In New Zealand it has an eight-year-old support operation at Auckland’s Ardmore Airport for Hawker Beechcraft and Bell aircraft. Meanwhile, the company is also the Bell Helicopter dealer in Australia, New Zealand, Papua New Guinea and the United Arab Emirates, with a base in Dubai, where it also runs RBI Hawker, a joint venture with Bell for the overhaul and repair of helicopter rotor blades.

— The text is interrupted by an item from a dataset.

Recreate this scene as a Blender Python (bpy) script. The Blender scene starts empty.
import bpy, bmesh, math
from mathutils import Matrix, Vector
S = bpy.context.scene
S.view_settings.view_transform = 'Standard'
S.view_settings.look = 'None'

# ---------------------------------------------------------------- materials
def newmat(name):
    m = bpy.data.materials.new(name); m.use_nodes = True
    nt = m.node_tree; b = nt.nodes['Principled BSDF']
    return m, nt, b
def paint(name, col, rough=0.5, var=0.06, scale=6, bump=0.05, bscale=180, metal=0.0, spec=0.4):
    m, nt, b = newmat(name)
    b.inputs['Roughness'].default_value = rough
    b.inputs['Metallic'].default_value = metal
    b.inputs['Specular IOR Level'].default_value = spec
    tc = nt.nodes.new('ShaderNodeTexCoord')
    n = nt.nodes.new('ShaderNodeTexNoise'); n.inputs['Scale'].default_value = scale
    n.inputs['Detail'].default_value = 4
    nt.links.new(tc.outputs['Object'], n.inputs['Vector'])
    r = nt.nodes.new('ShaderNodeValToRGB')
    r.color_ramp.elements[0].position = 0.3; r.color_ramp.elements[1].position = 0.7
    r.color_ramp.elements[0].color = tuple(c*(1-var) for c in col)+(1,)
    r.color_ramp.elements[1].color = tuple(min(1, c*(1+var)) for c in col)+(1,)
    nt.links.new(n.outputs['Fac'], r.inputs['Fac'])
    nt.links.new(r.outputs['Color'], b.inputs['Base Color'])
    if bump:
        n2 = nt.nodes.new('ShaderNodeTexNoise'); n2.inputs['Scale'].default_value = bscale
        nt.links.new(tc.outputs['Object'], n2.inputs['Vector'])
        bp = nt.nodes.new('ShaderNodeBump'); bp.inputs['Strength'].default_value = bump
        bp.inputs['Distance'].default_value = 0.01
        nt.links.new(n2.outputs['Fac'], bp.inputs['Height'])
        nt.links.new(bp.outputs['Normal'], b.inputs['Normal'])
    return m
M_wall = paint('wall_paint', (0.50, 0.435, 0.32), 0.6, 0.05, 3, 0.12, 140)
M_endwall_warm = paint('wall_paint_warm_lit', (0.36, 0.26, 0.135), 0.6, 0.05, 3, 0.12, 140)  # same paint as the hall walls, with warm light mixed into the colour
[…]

In addition, it runs a hydraulic overhaul shop and an avionics shop that was recently opened.
“This is a very successful operation that we hope to expand as new opportunities open up in the Middle East and [Indian] subcontinent,” said Riggir. “We also have a well-established Hawker Beechcraft and Bell service center in Manila [in the Philippines], where we currently employ over forty staff.
“We maintain a serious interest India,” Riggir told AIN. “We have been looking at an India strategy for some time, although more recently our focus has been on completing our new facilities in Shanghai and Singapore. Over the next 12 months we will be developing opportunities there and also with our neighbors in Southeast Asia. In India we plan to position ourselves in or close to one of the major centers, like New Delhi, where the key is to secure location and build relations with a strong local partner.”
Riggir noted that the OEMs are looking to move much greater levels of support into the Asia Pacific region and, with its experience and local knowledge, Hawker Pacific feels well placed to provide the right solutions. The company currently employs more than 500 people and current annual sales are in the region of $350 million.